Ewa Krukowska and Alex Nussbaum, Bloomberg

Frustrated by slow progress in global climate talks, United Nations Secretary-General Ban Ki-moon plans to invite around 40 world leaders including President Barack Obama and German Chancellor Angela Merkel to a closed- door meeting next month.

The meeting will take place in New York on September 27, a day ahead of the UN general assembly, said three people with knowledge of the matter. Ban also plans to invite French President Francois Hollande, India’s Prime Minister Narendra Modi and Brazilian President Dilma Rousseff, as well as Chinese leaders, according to the people, who asked not to be identified because they’re not authorised to speak to the media.

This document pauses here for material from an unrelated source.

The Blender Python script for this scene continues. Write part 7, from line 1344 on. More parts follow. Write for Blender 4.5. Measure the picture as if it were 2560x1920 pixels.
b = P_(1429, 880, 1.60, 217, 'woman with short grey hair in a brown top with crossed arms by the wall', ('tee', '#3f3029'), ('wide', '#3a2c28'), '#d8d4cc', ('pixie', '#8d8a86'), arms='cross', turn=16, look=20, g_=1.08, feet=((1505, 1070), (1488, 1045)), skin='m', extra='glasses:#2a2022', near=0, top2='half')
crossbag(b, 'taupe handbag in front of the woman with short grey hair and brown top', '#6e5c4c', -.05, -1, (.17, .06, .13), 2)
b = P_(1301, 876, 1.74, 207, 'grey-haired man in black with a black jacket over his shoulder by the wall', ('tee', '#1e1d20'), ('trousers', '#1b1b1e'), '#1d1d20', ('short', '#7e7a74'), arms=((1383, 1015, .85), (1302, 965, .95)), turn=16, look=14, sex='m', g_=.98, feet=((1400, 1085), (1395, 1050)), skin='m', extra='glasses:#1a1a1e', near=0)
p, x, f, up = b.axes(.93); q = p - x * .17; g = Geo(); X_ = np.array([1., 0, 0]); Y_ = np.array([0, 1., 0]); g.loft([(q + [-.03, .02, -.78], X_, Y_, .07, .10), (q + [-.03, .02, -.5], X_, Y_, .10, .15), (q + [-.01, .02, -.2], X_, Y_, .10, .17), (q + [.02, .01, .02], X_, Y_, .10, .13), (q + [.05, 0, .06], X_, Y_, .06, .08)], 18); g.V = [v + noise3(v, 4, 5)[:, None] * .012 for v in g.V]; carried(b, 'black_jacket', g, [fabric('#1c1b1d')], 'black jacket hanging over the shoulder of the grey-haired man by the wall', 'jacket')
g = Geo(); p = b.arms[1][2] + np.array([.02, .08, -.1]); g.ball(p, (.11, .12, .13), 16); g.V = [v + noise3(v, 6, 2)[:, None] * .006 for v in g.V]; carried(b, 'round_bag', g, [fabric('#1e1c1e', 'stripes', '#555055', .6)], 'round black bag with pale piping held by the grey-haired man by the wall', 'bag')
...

More than 190 nations are working to reach an agreement in Paris this December to limit greenhouse-gas emissions and avert the worst effects of global warming. While Obama, Modi and other world leaders have declared support for the goal, negotiations are moving slowly and Ban has complained repeatedly about the slow pace of the talks. Deep divides remain about the legal structure of the agreement, how to provide financial help to poorer countries and other issues.

“The idea of the heads-of-state working meeting on climate change at the end of September is to give a political push to the negotiations in order to succeed in Paris,” said Alexis Lamek, deputy permanent representative at the French mission to the UN. “Leaders will exchange ideas on the level of ambition and the means to reach that goal.”

France is helping to organize the closed-door meeting. It’s been in the works for months and comes as time is running short for what participants hope will be an historic deal. Meanwhile, diplomats gathered in Bonn Monday for the penultimate round of talks.

Countries accounting for more than two-thirds of heat- trapping pollution have filed plans with the UN on how they expect to control greenhouse gases. The 28-nation European Union pledged to cut emissions by at least 40 percent by 2030 from 1990 levels. The U.S. wants to lower pollution by 26 to 28 percent by 2025 from 2005, and China promised to peak its emissions, the world’s highest, by around 2030.

But major players including India, Indonesia and Brazil still haven’t submitted their climate plans, and the draft text for the Paris agreement remains an 88-page grab bag of conflicting options that negotiators still must sort out. At a news conference in Paris last week, Ban urged them to pick up the pace.

“We have only less than a hundred days for final negotiations,” Ban said, complaining that diplomats were still working on a “business-as-usual” schedule. “They have been repeating what they have been doing during the last 20 years. We don’t have time to waste.”

Some of the top issues on the agenda of the New York climate meeting will be how to get countries to increase the level of emissions cuts they’re willing to make and how often countries should be required to update their pledges after the agreement takes effect in 2020, according to one of the people familiar with the plans.

Formal invitations still haven’t been sent out, and it’s unclear who will attend, the person said.